COLDAWN is another cool act that needs all the attention that they can get. Anders Ekdahl ©2018

Let’s start with your latest recording. When you look back at it now what kind of feelings do you have for it?
-Funnily enough, this recording is actually from our Beyond the Dawn days, we opted for a name change soon after we finished recording it, though were discussing it for a while. My style has changed dramatically since the recording but I believe the EP to be well written, recorded and produced. Bogdan did a good job of capturing the cold atmosphere we wanted in the end. So far, reviews have been good so we’re taking it all in slowly!
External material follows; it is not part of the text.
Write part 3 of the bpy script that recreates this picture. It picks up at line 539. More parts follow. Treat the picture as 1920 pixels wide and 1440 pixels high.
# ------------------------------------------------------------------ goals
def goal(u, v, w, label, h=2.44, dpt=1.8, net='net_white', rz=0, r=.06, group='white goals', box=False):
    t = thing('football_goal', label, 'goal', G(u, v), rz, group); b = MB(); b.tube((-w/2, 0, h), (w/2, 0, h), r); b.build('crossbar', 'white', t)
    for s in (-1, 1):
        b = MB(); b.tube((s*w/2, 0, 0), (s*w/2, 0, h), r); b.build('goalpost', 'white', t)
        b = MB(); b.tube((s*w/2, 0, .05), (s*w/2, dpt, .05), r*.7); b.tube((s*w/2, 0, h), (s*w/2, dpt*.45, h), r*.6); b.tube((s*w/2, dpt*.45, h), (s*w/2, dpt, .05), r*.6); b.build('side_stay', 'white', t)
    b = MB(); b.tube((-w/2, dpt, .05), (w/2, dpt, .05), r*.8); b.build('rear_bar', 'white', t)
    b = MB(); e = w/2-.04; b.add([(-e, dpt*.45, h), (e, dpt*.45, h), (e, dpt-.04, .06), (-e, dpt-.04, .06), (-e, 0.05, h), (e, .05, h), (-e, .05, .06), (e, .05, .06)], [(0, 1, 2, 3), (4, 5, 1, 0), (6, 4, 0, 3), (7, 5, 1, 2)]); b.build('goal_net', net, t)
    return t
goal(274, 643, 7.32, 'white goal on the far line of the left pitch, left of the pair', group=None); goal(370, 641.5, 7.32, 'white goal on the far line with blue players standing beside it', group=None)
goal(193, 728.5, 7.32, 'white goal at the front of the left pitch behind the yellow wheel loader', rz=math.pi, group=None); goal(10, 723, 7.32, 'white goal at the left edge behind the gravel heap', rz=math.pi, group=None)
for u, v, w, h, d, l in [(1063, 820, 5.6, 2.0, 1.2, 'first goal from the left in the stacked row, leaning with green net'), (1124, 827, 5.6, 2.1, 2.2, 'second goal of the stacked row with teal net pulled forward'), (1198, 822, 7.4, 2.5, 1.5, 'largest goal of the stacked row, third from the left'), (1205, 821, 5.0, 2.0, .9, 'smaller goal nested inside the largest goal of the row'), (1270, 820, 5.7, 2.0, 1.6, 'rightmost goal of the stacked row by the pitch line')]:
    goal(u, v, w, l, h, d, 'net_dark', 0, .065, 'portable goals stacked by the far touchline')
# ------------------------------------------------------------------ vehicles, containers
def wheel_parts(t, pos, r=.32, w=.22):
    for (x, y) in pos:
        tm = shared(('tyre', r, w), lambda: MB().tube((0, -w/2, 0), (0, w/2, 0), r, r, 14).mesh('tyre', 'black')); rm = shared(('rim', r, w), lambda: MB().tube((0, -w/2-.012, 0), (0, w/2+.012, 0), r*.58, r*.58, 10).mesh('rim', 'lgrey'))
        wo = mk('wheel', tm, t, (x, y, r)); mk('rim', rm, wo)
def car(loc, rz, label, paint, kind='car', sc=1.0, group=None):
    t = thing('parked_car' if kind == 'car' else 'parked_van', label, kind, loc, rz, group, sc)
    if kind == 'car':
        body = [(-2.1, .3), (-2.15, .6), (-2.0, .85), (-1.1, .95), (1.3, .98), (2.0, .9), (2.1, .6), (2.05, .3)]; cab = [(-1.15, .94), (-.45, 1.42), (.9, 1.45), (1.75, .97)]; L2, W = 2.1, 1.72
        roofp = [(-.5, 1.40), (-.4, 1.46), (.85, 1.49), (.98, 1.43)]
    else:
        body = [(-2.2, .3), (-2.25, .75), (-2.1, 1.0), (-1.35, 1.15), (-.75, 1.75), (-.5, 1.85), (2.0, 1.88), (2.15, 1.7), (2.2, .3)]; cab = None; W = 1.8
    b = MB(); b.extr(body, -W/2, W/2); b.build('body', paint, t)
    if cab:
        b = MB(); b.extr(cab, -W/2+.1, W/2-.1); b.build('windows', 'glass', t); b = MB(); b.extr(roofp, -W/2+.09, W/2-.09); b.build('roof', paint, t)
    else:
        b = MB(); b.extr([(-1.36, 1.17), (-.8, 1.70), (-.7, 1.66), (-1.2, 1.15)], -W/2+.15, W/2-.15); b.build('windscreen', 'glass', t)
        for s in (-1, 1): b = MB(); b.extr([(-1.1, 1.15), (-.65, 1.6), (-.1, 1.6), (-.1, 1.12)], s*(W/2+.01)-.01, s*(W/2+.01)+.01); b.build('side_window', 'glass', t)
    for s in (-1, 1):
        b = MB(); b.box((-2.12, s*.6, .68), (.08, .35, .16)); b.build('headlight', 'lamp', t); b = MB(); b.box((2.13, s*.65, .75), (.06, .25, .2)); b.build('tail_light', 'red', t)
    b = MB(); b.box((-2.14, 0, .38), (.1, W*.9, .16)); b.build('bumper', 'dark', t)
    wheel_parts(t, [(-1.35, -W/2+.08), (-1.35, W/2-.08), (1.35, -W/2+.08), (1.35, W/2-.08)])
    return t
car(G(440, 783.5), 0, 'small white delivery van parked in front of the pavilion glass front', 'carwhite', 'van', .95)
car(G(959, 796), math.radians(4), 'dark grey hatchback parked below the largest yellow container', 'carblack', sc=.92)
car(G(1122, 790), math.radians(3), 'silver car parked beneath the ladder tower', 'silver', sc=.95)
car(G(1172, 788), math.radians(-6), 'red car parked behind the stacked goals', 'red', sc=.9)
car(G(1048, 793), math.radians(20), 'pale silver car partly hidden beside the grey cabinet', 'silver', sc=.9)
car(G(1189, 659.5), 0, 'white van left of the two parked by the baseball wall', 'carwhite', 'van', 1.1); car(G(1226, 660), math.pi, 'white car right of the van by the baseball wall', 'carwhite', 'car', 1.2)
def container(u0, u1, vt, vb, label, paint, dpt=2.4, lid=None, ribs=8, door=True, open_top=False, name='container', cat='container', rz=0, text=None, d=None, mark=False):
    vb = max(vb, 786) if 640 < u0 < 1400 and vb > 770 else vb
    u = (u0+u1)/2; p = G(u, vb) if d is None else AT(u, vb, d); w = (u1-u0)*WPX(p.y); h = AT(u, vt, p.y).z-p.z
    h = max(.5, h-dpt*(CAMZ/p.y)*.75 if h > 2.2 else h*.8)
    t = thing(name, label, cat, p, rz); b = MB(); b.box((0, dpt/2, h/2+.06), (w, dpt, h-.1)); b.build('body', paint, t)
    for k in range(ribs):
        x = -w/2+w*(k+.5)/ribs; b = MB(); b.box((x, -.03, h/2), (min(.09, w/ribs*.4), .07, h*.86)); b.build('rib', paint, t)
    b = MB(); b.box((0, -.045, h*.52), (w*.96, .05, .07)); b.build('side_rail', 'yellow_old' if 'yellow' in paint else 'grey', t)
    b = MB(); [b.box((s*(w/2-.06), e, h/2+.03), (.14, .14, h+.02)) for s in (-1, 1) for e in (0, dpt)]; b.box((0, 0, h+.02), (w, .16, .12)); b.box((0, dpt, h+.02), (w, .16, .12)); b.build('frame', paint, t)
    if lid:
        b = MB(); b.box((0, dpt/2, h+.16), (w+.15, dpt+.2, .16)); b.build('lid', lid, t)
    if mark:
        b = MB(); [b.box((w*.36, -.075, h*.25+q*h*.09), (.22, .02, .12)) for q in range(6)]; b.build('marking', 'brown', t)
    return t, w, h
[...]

I am fascinated by band names. What was it that made you settle on the one you have and what does it mean to you?
-Unfortunately, this is a question for Ausk. He picked the name and I thought it sounded good. I’m sure it means something to him moreso, but to me, it represents an evolution of change with Coldawn. We want to experiment more, but have no concrete written material for the future. I’ll be starting some stuff soon and we’ll see where the Coldawn sound and name will go!

What does it mean to you that there are people out there that actually appreciate and look forward to what you are doing?
-It’s brilliant! I’m glad Coldawn has meaning to people out there, I’m glad that this little project I started when I was only 18 has grown the way it has, despite personal problems such as Ausk being in Venezuela hindering our releases. We try to stay in touch with fans and listeners, they’re the most important part post-release. So far, despite low quality releases under our previous name, we’ve developed a solid listening base and we try to take all feedback and reviews seriously. We still do make music for ourselves first and foremost and won’t put anything out until we are happy with it (Coldawn’s album was delayed a bit!)

How important is image to the band? What impression do you want the fans to get of the band?
-Currently, as Coldawn, we have no photos of ourselves up. There are photos as Beyond the Dawn though image is not so important to us. If, for example, a label requested we post photos, we will probably do that though. Most of our current fans are from our Beyond the Dawn days so I suppose they still have the old impressions in their head, we are gaining quite a few new fans though.

We live in a superficial world today where you don’t exist if you are not on Youtube and Facebook. Has social media been only beneficial in socializing with the fans or is there a down side to it too?
-It’s a huge benefit and a huge burden. Before the internet and Facebook you couldn’t exactly communicate with someone on the other side of the world to make music. We used to easily promote ourselves and gain new fans. Nowadays, with this new ad filled cesspool Facebook, it’s honestly the worst thing you could use for promotion and communication nowadays. Even Instagram is better(except targeted ads, they never work) and it’s owned by the same company!
The problem is there is no alternative. The best thing you can do is stay on Facebook, post on Soundcloud/Reddit, and release music.
I released an album just before Coldawn for another project I play in, Blackmoon. We released an album to CD only and uploaded 2 tracks to Youtube. We have many dedicated fans too, but like you said, we do not exist if we are online. This is a shame because Blackmoon has been around since the late 90’s and none of the early material is online, but it’s out there somewhere in the world.

When you play in a band does it feel like you are a part of a massive community? That you belong to something that gives meaning to your life?
-It does. Despite it being a 2 man effort, it grows much more as the community does. I wouldn’t say it gives meaning to my life(I was playing music long before Coldawn) and it can sometimes, of course, be a chore so sit down with no ideas and try to find something to write, but we put a lot of work over the years into it and don’t plan on going away soon.

When you are in the middle of it do you notice what state our beloved music scene is in? Is the scene healthy or does it suffer from some ailment?
-It is incredibly healthy. I can’t speak for other genres, but black metal fans are very dedicated, even though we border on that term. Labels are generally just regular people wanting to help. We’ve released albums through labels in Russia, Mexico, Germany and now Italy, and this is a project that spans over Australia, Venezuela, Russia, it’s truly international. The issue it, like I said before, is it’s hard to get your music out there. There’s an oversaturation of music on sites like Soundcloud, you can find many solid songs and potentially popular stuff just sitting there with 2 or 3 plays. Not only that, you’re competing with hundreds of thousands of other ads if you were to ever run one online. I’d like a platform just for musicians/producers, but we can’t even get a Facebook alternative let alone something just for musicians.

How much of a touring band are you guys? How hard is it to get gigs outside of your borders?
-Touring will probably not happen at this time. I know some local bands from where I am(Brisbane) who self-finance their international shows and hope to make money off merch, it goes well for them, but we don’t have a lot of merch even though there’s been a few requests, self financing a show/tour would be our best bet but it’s highly unlikely.

What will the future bring?
-Experimentation. Less keyboards. More guitars.